その場面で、「お寺のお師匠さんがこれからは、おなごも学問せねばなんねぇっておっしゃるだが、なあおっどう、針仕事習って上手になれば着物や浴衣が縫えるようになるだろ?でも学問したらいったい何の役に立つのだろう?」娘は、唐突に清兵衛に質問するのです。いったい清兵衛はなんと答えるだろう?私は息をのみ、彼のせりふを待ちました。少し考えてから清兵衛は次のように答えました。
「確かに、学問は針仕事のように何かが目に見えてできるようになるということはないが、自分の頭でものを考えることができるようになる。そうすれば、この先世の中がどう変わっても、考える力を持っていさえすれば、なんとか生きていける。これは男もおなごも同じだ。」と答えました。幕末の空気が日本中に広がり始め、この先国はどうなっていくのだろう?そのような時代でもあり、清兵衛はこれからの時代に長く生きていくであろう娘に対し、学問することの意味と、女性にも等しく学問が必要であることを簡潔に説明しました。納得したのであろう娘は、また論語の音読を再開するというシーンでした。
私も、これまで勉強する意味を次のように話してきました。「勉強することによって、自分の頭で考え、判断し、生きていくための力がつく。だから勉強しなければならないのだ」と。藤沢周平さんの考えは私と同じだと、私はこの時感じました。

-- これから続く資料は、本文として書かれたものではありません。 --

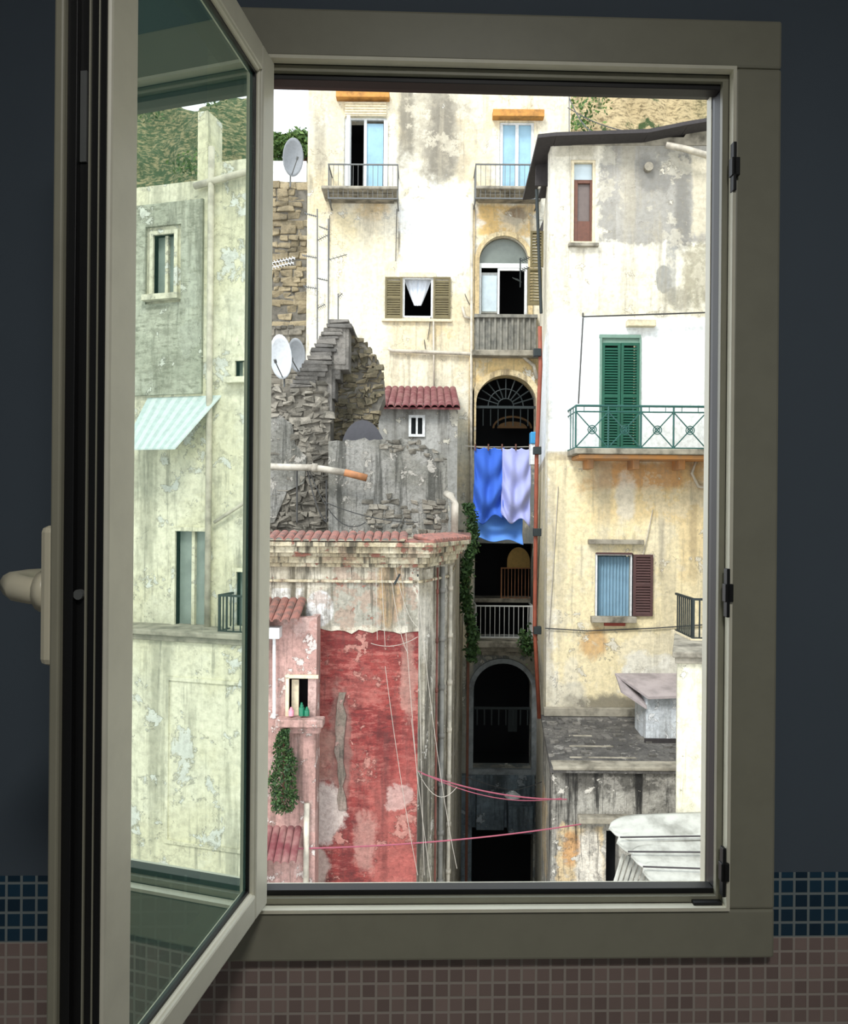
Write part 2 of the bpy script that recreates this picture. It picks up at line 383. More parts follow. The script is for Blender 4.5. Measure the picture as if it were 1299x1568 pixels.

もう一つこの映画で紹介しておきたいことがあります。この作品のテーマ曲は、井上陽水さんの「決められたリズム」という曲で、彼の作品の中で、私が最も好きな曲です。学生時代、毎朝同じ時間に起こされ、決められた服を着さされ、決められた道で学校に通う日々。ふざけ合い、叱られ、立たされ、笑われ、一人取り残された日。許され、ほめられ、愛され、選ばれ、白いラブレターを渡された日。そして、紙を配られ、試され、ピアノに合わせて歌わされた日々。そのような、誰もが経験してきた学生時代を切ないメロディーで描くこの曲が映画のエンディングで流れます。幕末の武士も、現代の学生も同じようなもの。決められたことに従い、生きていくしかないという現実と、本当にそれで良いのか?良かったのか?という問いかけがこの曲には込められています。ルールを守らなくても良いと言っているのではありません。何事も、受け身であってはならない。自らの意志で能動的に生きるべきではないのか?と歌っているのです。「決められたリズム」ではなく、「自分で決めたリズム」で生きなくてはならないと言っているのではないでしょうか?
みなさんも、今一度、自分の毎日は本当にこれで良いのか?勉強に自ら取り組めているのか?という問いかけをし、それぞれの目標に向かって継続的な努力を続ける今年度後半になることを期待し、本日の式辞とします。